Arkansas Department of Human Services officials have said they chose Rite of Passage, which oversees dozens of similar programs across the country, because it had a higher "quality" proposal that outlined "much stronger" treatment and educational services for youths than the G4S plan.

Rite of Passage executives planned to transform the way the lockup was run, offering a "schoolhouse not a jailhouse" approach.

Hill and Neupaver left G4S while it was competing against Youth Opportunity Investments for a contract to operate a residential youth center in Tampa.

In June, the new G4S executive team took Hill, Neupaver and Youth Opportunity to court in Florida, citing "unfair and deceptive" trade practices and other allegations.
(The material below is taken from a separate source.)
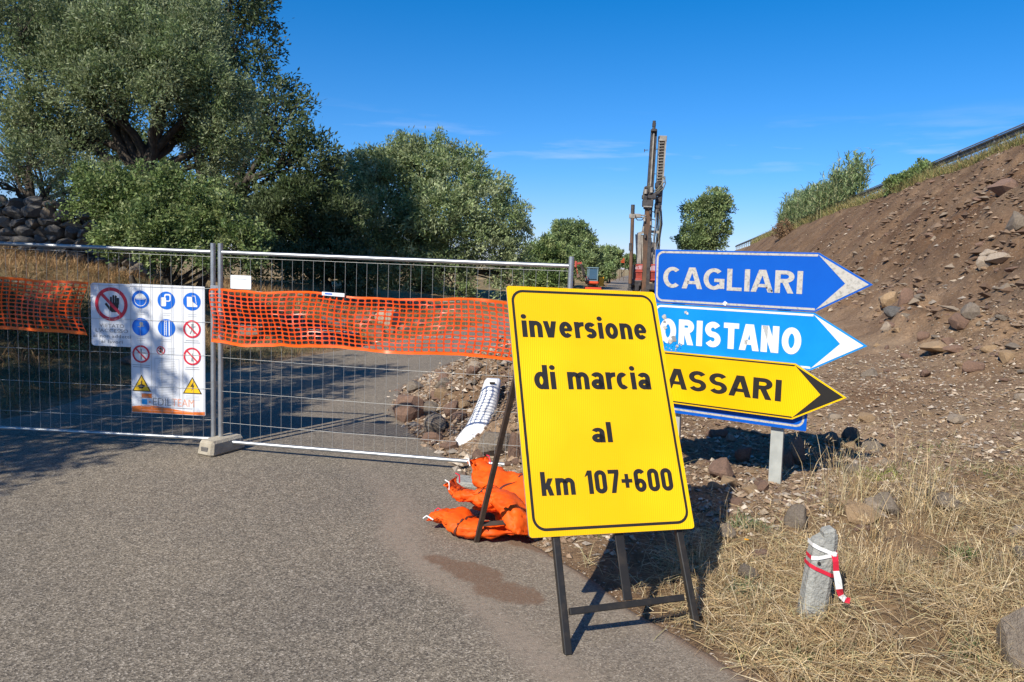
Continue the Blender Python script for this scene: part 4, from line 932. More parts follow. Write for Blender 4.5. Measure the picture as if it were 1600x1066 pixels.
Ye = rng.uniform(2.0, 7.2, 4200); Xe = xR(Ye) + rng.normal(.0, .06, 4200) - .05 * rng.exponential(1, 4200)
gravel('edge_gravel', Xe, Ye, .004 + .014 * rng.random(4200)**2.5, 'crumbs and grit along the ragged right edge of the asphalt')
# ------------------------------------------------------------------ blades of grass
def blades(name, X, Y, L_, wd, az, el, bend, tone, label=None, cat='dry grass', kind='stuff', parent=None, z=None, mat_='straw', lift=0):
    n_ = len(X); Z = height(X, Y) if z is None else z
    if np.isscalar(lift): Z = Z + lift
    else: Z = Z + lift
    dx, dy = np.cos(az), np.sin(az); ce, se = np.cos(el), np.sin(el)
    P0 = np.stack([X, Y, Z], 1)
    d1 = np.stack([dx * ce, dy * ce, se], 1); e2 = el - bend; d2 = np.stack([dx * np.cos(e2), dy * np.cos(e2), np.sin(e2)], 1)
    P1 = P0 + d1 * (L_ * .5)[:, None]; P2 = P1 + d2 * (L_ * .5)[:, None]
    sd = np.stack([-dy, dx, np.zeros(n_)], 1) * np.cos(.6) + np.stack([-dx * se, -dy * se, ce], 1) * rng.uniform(-.7, .7, (n_, 1)); sd = sd / np.linalg.norm(sd, axis=1)[:, None] * (wd / 2)[:, None]
    V = np.stack([P0 - sd, P0 + sd, P1 - sd * .85, P1 + sd * .85, P2], 1).reshape(-1, 3)
    F = (np.array([[0, 1, 3], [0, 3, 2], [2, 3, 4]])[None] + (np.arange(n_) * 5)[:, None, None]).reshape(-1, 3)
    o = fast(name, V, F, Mt[mat_], parent, attrs={'tone': np.repeat(tone, 5, 0)})
    if parent is None: tag(o, label, cat, None, kind)
    else: o['kind'] = 'stuff'
    return o
STR = np.array([[.70, .54, .31], [.60, .44, .23], [.80, .67, .45], [.46, .32, .17], [.38, .28, .17], [.50, .45, .25]])
def stones(n_, p=None, pal=STR): return pal[rng.choice(len(pal), n_, p=p)] * rng.uniform(.7, 1.15, (n_, 1))
def vsel(x, y):
    e_ = y - .25 * x + .9 * fbm(x * 1.4, y * 1.4, 55, 3)
    pr = (1 - ss(e_, 3.9, 5.0)) * .95 + .035
    pr = pr * ss(x - xR(y), -.02, .25) * (2.3 * vn(x * 1.9, y * 1.9, 91) - .45 + .4 * vn(x * 6, y * 6, 92)).clip(0.03, 1)
    return rng.random(len(x)) < pr
X, Y = samp(34000, (.0, 6.5, ) + (1.6, 8.5), vsel)
tX, tY = samp(1500, (.0, 6.5, ) + (1.6, 8.0), vsel); m_ = 24; X = np.concatenate([X, (tX[:, None] + rng.normal(0, .016, (len(tX), m_))).ravel()]); Y = np.concatenate([Y, (tY[:, None] + rng.normal(0, .016, (len(tX), m_))).ravel()]); n_ = len(X)
blades('dry_grass', X, Y, rng.uniform(.06, .30, n_), rng.uniform(.002, .0048, n_), rng.uniform(0, 6.28, n_), rng.uniform(-.05, .50, n_), rng.uniform(.0, .9, n_), stones(n_), 'flattened straw and dry grass matted over the verge right of the road', lift=rng.uniform(0, .035, n_))
X, Y = samp(3800, (.3, 6.5, ) + (1.6, 7.0), lambda x, y: vsel(x, y) & (vn(x * 1.1, y * 1.1, 77) > .45)); n_ = len(X)
blades('standing_grass', X, Y, rng.uniform(.12, .36, n_), rng.uniform(.0018, .0035, n_), rng.uniform(0, 6.28, n_), rng.uniform(.7, 1.5, n_), rng.uniform(.1, .9, n_), stones(n_), 'thin upright straw blades standing in the verge')
X, Y = samp(2600, (.5, 7, ) + (3.0, 7.5), lambda x, y: (x > xR(y) + .1) & (vn(x * 1.7, y * 1.7, 83) > .74)); n_ = len(X)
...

That contract has not been awarded yet.

The two companies have battled over a youth-services contract before. Last year, Youth Opportunity took over a G4S-run, 86-bed juvenile detention center in Tennessee that G4S had operated for more than a decade.

Nicole Geller, a vice president of Youth Opportunity Investments, declined to comment on the lawsuit, except to say G4S' claims "are without merit" and the company is "confident this matter will be resolved in the near future."
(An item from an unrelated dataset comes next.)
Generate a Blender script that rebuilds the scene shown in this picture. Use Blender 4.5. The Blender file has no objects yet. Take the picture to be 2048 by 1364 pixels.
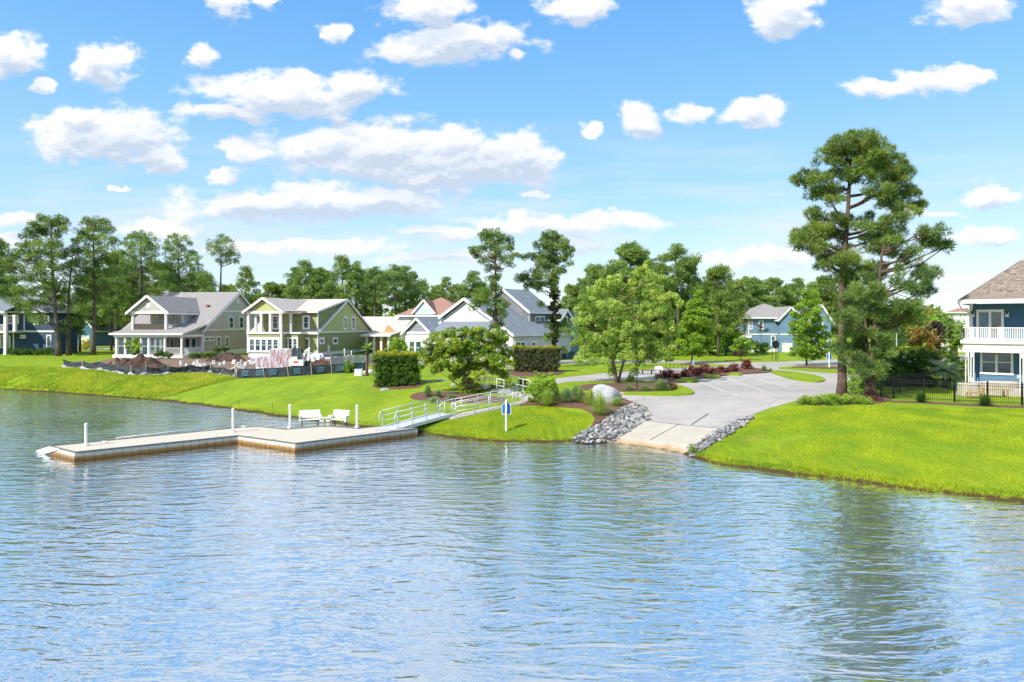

"The litigation has no effect on YOI's commitment to providing the best possible programming for the youth in our care," Geller added.

Now, as part of Youth Opportunity's executive team, Hill and Neupaver are again fighting for a youth services contract, in Arkansas.

This time it is to run seven juvenile centers located in Colt, Dermott, Harrisburg, Lewisville and Mansfield beginning Jan. 1. The centers house as many as 249 youths adjudicated as delinquent.

State officials decided last month to award the contract to Youth Opportunity, even though its proposal was more expensive and would raise the per-bed rate from $147 to $232, an almost 58 percent increase.

But two losing bidders already in charge of those facilities -- Magnolia-based South Arkansas Youth Services and Jonesboro-based Consolidated Youth Services -- formally protested the way officials evaluated the proposals and claimed the reviews were unfair.

In response, the Department of Human Services issued a settlement letter on Sept. 8 offering to rescore all submitted proposals and begin the review and evaluation anew.

Approval of the settlement hinges on the Office of State Procurement, which has yet to make a decision.

Jerry Walsh, executive director of South Arkansas Youth Services, expressed concern with the leadership team at Youth Opportunity although he did not have past experience working with Hill and Neupaver.

Walsh, who has repeatedly blasted the state's intent to hire Youth Opportunity, says the link between G4S and Youth Opportunity is only one more reason to oppose the use of for-profit organizations to provide youth services.

Boonie Boon, who leads Consolidated Youth Services, also said she did not know much about G4S and how it operated Alexander.

The real cause of concern, Boon continued, is that the state "thinks the solution is to just bring in a new provider" instead of increasing funding to current providers and then track how the extra dollars can enhance existing programs.

One youth advocate who had raised concerns about how G4S ran Alexander said he does not believe that the same problems will necessarily arise if the state contracts with Youth Opportunity.

"Who heads the group that operates the facility is semi-important," said Tom Masseau, executive director of Disability Rights Arkansas, a Little Rock-based nonprofit with federal authority to monitor the treatment of youths with disabilities.

"What is most important is that the Division of Youth Services has the authority to hold them accountable and how that contract is written."